> **What you will do**
Copy all lines holding the word "picture" from the entries.

> **Listed entries**
============

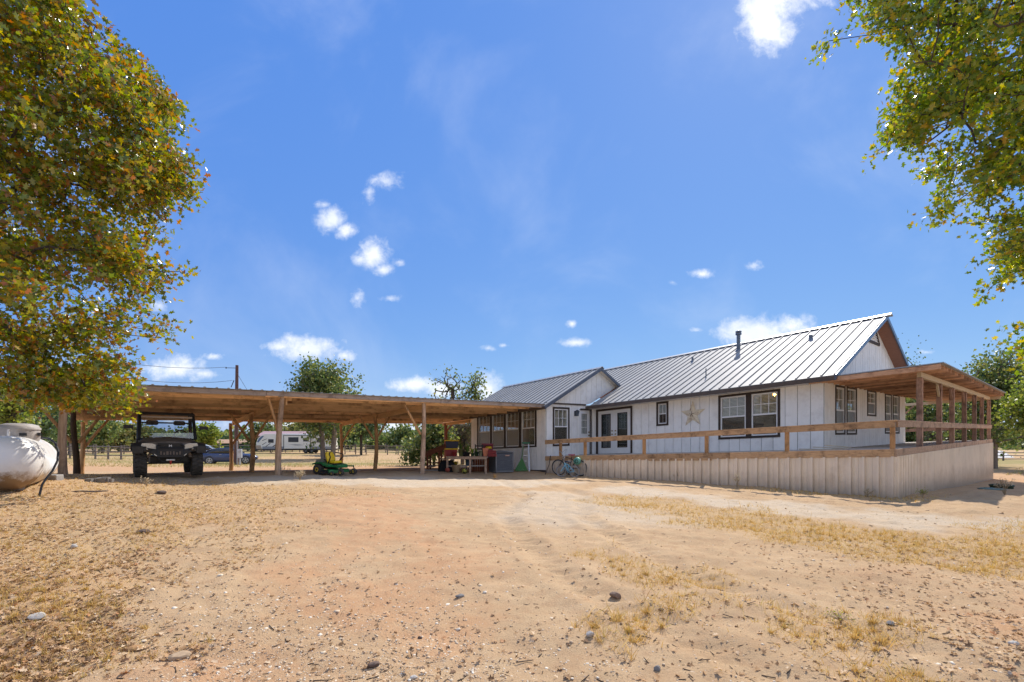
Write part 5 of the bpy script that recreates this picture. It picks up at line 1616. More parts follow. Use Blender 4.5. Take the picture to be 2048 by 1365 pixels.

============

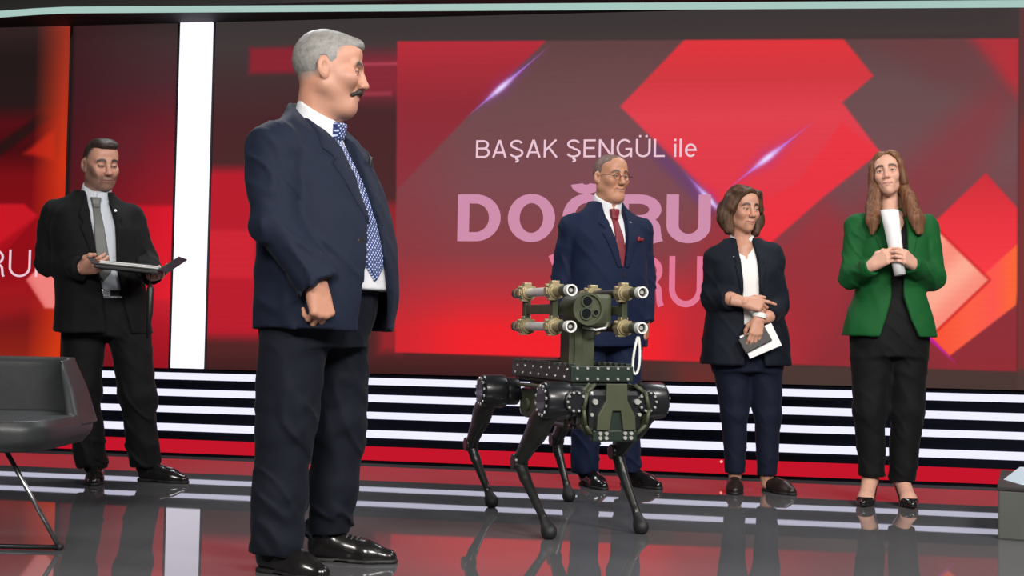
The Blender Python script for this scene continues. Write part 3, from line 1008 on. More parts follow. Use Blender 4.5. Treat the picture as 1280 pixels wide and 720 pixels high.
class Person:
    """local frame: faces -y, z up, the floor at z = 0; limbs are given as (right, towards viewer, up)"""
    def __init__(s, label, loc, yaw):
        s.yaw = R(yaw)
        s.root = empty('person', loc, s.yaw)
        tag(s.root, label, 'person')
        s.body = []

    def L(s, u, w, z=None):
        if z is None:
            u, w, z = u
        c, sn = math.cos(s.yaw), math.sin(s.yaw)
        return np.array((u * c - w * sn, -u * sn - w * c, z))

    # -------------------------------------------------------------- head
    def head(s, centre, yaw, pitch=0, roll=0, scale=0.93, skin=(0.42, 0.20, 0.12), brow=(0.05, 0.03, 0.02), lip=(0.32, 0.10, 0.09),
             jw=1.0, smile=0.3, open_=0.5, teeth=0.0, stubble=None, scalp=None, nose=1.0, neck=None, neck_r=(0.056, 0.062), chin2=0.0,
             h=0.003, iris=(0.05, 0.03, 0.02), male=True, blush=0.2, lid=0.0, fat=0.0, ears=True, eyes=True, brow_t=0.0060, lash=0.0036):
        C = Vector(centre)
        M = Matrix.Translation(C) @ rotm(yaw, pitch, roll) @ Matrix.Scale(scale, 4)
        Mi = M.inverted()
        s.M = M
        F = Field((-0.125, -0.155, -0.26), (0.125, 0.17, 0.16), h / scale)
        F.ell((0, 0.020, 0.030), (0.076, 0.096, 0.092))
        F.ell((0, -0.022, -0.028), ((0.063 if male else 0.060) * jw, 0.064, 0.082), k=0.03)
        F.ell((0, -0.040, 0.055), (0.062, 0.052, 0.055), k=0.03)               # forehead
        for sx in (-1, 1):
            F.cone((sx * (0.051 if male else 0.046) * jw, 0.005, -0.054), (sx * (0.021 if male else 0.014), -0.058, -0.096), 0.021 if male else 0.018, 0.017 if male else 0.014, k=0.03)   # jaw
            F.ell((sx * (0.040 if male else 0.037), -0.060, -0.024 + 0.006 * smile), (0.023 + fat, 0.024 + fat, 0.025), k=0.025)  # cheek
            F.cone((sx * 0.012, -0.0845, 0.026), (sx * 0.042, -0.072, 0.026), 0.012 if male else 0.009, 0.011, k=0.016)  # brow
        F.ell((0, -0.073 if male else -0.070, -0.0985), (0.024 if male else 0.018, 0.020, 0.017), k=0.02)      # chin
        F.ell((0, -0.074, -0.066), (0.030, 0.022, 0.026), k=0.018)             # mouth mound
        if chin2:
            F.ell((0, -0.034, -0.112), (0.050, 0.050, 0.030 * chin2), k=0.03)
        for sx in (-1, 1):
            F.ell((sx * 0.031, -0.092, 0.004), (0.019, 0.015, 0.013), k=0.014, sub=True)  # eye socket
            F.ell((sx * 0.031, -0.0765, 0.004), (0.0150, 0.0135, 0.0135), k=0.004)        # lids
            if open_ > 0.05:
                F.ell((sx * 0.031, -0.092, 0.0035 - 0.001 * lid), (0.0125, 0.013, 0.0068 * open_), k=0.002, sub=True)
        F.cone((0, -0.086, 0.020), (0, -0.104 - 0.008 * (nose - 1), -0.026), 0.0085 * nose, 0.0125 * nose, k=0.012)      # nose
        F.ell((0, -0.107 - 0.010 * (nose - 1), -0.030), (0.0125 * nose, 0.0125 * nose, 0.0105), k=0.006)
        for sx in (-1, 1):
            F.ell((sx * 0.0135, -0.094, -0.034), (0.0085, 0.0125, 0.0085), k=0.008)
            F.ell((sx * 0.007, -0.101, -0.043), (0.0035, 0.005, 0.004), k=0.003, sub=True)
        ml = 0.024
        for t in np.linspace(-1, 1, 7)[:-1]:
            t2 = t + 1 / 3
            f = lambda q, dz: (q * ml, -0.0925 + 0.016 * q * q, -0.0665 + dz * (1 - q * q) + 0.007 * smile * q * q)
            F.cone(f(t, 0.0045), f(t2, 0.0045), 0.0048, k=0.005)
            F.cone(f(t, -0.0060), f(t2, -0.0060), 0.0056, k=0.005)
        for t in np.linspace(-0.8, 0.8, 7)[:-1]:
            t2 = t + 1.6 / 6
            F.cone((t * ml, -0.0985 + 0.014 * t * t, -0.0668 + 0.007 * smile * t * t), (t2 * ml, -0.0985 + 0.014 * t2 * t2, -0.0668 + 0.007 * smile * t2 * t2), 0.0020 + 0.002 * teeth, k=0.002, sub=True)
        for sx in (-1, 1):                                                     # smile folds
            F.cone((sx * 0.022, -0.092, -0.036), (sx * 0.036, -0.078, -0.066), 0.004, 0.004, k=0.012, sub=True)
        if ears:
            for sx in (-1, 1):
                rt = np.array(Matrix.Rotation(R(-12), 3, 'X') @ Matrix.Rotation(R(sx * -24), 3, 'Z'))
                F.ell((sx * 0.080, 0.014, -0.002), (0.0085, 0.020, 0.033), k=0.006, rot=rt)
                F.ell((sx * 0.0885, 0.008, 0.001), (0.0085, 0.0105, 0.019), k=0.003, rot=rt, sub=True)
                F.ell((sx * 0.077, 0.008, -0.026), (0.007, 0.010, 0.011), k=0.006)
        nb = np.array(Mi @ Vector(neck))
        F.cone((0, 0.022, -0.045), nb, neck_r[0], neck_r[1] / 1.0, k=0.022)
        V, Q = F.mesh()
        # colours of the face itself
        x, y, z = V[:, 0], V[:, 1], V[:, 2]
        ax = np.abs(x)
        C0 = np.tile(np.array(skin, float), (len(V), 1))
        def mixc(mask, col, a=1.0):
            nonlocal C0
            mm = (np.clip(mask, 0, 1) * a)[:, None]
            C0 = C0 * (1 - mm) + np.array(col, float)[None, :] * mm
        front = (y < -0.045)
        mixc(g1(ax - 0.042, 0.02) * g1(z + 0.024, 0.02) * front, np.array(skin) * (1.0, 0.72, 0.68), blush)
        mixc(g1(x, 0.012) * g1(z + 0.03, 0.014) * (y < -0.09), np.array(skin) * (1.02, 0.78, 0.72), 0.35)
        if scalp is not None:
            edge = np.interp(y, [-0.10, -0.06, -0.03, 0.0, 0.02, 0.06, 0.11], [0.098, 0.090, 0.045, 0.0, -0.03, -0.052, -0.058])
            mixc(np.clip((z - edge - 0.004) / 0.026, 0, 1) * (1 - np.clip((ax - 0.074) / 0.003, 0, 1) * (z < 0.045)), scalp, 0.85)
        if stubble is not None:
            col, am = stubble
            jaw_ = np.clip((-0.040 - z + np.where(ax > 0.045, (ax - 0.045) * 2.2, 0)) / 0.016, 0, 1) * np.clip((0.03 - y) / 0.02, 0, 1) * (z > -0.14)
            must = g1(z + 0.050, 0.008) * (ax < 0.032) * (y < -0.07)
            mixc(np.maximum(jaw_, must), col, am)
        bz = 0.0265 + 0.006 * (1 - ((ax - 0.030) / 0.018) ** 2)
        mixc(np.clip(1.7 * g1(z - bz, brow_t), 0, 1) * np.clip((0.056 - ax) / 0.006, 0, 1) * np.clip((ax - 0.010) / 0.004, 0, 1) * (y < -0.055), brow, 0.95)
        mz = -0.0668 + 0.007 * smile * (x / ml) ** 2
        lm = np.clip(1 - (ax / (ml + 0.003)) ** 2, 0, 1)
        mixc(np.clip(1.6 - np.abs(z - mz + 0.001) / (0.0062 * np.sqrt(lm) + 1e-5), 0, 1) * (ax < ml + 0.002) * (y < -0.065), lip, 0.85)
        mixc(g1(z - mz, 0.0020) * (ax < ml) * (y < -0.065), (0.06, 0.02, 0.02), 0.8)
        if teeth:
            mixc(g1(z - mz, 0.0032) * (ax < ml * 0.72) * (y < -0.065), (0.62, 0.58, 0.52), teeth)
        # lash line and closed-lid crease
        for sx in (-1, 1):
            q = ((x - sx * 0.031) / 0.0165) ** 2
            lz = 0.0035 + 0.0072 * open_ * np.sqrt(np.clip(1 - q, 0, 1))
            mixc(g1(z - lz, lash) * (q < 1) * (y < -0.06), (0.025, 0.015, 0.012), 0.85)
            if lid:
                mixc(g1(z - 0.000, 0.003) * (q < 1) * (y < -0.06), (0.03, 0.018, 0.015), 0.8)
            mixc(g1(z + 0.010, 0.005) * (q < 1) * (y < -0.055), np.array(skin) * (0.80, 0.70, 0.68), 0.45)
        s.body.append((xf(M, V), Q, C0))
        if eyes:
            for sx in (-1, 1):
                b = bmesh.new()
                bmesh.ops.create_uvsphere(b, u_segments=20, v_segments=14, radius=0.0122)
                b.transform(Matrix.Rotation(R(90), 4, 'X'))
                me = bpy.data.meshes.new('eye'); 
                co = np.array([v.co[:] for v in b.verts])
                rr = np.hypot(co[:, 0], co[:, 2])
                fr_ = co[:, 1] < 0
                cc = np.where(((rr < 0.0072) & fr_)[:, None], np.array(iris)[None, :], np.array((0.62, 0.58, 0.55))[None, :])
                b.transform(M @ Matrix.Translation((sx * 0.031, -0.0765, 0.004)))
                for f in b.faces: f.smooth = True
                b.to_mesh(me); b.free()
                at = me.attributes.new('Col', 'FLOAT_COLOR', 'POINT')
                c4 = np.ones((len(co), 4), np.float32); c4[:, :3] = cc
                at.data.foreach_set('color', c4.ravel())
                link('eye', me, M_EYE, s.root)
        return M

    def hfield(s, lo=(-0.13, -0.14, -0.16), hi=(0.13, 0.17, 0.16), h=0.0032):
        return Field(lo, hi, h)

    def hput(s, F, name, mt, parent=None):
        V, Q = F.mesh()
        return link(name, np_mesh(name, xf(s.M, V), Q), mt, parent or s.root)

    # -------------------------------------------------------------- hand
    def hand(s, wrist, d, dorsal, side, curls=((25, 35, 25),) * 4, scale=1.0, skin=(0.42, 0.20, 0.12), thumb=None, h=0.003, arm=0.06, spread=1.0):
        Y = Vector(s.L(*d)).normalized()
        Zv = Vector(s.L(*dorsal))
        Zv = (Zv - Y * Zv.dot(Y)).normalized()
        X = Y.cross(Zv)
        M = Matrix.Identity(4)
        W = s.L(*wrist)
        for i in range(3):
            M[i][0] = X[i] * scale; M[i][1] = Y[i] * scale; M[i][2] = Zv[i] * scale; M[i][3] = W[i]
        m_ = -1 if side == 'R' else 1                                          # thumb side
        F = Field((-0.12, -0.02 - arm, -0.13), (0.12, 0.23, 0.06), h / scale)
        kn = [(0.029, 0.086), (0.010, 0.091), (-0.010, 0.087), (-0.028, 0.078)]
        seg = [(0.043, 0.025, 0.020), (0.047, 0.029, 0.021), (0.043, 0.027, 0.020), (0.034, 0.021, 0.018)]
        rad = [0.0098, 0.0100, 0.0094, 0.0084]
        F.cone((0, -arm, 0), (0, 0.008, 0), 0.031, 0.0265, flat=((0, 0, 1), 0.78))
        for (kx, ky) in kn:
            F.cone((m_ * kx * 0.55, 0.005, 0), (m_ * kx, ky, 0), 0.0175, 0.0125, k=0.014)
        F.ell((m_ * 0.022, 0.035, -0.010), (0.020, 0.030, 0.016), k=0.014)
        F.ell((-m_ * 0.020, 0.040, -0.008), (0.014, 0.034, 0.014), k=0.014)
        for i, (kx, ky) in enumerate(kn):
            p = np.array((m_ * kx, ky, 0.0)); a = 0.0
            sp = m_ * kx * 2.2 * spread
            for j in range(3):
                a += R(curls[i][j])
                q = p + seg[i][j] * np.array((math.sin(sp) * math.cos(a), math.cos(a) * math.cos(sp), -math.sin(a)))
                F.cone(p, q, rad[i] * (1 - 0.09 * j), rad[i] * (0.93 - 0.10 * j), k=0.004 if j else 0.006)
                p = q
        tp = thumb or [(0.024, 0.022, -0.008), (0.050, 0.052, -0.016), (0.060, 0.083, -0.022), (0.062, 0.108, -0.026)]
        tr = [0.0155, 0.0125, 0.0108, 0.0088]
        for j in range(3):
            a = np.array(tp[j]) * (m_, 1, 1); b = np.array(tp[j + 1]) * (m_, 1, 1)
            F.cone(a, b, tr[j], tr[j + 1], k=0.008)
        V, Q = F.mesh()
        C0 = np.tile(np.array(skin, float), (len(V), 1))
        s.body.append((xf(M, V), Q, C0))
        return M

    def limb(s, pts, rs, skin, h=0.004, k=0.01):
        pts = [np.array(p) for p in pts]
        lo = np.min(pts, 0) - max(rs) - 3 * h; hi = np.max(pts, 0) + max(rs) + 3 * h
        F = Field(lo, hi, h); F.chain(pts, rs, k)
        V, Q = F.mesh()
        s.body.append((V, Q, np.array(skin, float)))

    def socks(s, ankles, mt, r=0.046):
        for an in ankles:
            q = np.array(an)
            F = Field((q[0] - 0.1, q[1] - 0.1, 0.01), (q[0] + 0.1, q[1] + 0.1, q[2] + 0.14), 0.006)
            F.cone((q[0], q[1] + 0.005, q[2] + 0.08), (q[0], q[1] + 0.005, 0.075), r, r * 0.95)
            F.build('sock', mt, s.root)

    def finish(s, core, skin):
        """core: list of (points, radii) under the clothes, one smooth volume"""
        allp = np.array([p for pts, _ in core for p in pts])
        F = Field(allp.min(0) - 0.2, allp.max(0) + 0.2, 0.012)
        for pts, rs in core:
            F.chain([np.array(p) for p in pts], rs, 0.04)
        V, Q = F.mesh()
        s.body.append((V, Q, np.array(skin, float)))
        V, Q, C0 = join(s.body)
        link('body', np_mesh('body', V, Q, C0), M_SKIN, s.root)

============

> **Result of this exercise**
Write part 5 of the bpy script that recreates this picture. It picks up at line 1616. More parts follow. Use Blender 4.5. Take the picture to be 2048 by 1365 pixels.
The Blender Python script for this scene continues. Write part 3, from line 1008 on. More parts follow. Use Blender 4.5. Treat the picture as 1280 pixels wide and 720 pixels high.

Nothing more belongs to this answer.